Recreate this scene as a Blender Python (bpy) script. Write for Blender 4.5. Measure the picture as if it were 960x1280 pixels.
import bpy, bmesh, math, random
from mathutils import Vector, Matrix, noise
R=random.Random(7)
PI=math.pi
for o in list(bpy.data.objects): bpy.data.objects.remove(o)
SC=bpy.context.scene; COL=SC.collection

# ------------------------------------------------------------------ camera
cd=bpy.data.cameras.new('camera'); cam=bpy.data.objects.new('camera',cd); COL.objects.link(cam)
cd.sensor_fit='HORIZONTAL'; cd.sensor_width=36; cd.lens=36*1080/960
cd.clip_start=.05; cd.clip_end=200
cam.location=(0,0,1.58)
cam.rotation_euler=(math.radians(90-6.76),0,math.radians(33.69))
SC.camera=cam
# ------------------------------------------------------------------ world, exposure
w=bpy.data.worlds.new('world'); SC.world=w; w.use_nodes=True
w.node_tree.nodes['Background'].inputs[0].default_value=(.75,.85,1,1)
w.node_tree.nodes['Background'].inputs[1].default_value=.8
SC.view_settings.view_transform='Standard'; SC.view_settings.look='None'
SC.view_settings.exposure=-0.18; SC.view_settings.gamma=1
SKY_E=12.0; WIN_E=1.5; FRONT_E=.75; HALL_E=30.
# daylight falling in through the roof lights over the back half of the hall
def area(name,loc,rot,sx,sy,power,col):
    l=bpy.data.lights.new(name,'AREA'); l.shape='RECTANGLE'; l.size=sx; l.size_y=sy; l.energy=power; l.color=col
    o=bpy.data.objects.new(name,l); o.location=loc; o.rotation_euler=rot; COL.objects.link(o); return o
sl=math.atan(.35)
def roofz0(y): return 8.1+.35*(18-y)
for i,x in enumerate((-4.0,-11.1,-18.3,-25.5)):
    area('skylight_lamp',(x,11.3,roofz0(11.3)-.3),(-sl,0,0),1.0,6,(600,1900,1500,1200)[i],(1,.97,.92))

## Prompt
Repeat the data exactly. Leave nothing out.

## Finished task
Recreate this scene as a Blender Python (bpy) script. Write for Blender 4.5. Measure the picture as if it were 960x1280 pixels.
import bpy, bmesh, math, random
from mathutils import Vector, Matrix, noise
R=random.Random(7)
PI=math.pi
for o in list(bpy.data.objects): bpy.data.objects.remove(o)
SC=bpy.context.scene; COL=SC.collection

# ------------------------------------------------------------------ camera
cd=bpy.data.cameras.new('camera'); cam=bpy.data.objects.new('camera',cd); COL.objects.link(cam)
cd.sensor_fit='HORIZONTAL'; cd.sensor_width=36; cd.lens=36*1080/960
cd.clip_start=.05; cd.clip_end=200
cam.location=(0,0,1.58)
cam.rotation_euler=(math.radians(90-6.76),0,math.radians(33.69))
SC.camera=cam
# ------------------------------------------------------------------ world, exposure
w=bpy.data.worlds.new('world'); SC.world=w; w.use_nodes=True
w.node_tree.nodes['Background'].inputs[0].default_value=(.75,.85,1,1)
w.node_tree.nodes['Background'].inputs[1].default_value=.8
SC.view_settings.view_transform='Standard'; SC.view_settings.look='None'
SC.view_settings.exposure=-0.18; SC.view_settings.gamma=1
SKY_E=12.0; WIN_E=1.5; FRONT_E=.75; HALL_E=30.
# daylight falling in through the roof lights over the back half of the hall
def area(name,loc,rot,sx,sy,power,col):
    l=bpy.data.lights.new(name,'AREA'); l.shape='RECTANGLE'; l.size=sx; l.size_y=sy; l.energy=power; l.color=col
    o=bpy.data.objects.new(name,l); o.location=loc; o.rotation_euler=rot; COL.objects.link(o); return o
sl=math.atan(.35)
def roofz0(y): return 8.1+.35*(18-y)
for i,x in enumerate((-4.0,-11.1,-18.3,-25.5)):
    area('skylight_lamp',(x,11.3,roofz0(11.3)-.3),(-sl,0,0),1.0,6,(600,1900,1500,1200)[i],(1,.97,.92))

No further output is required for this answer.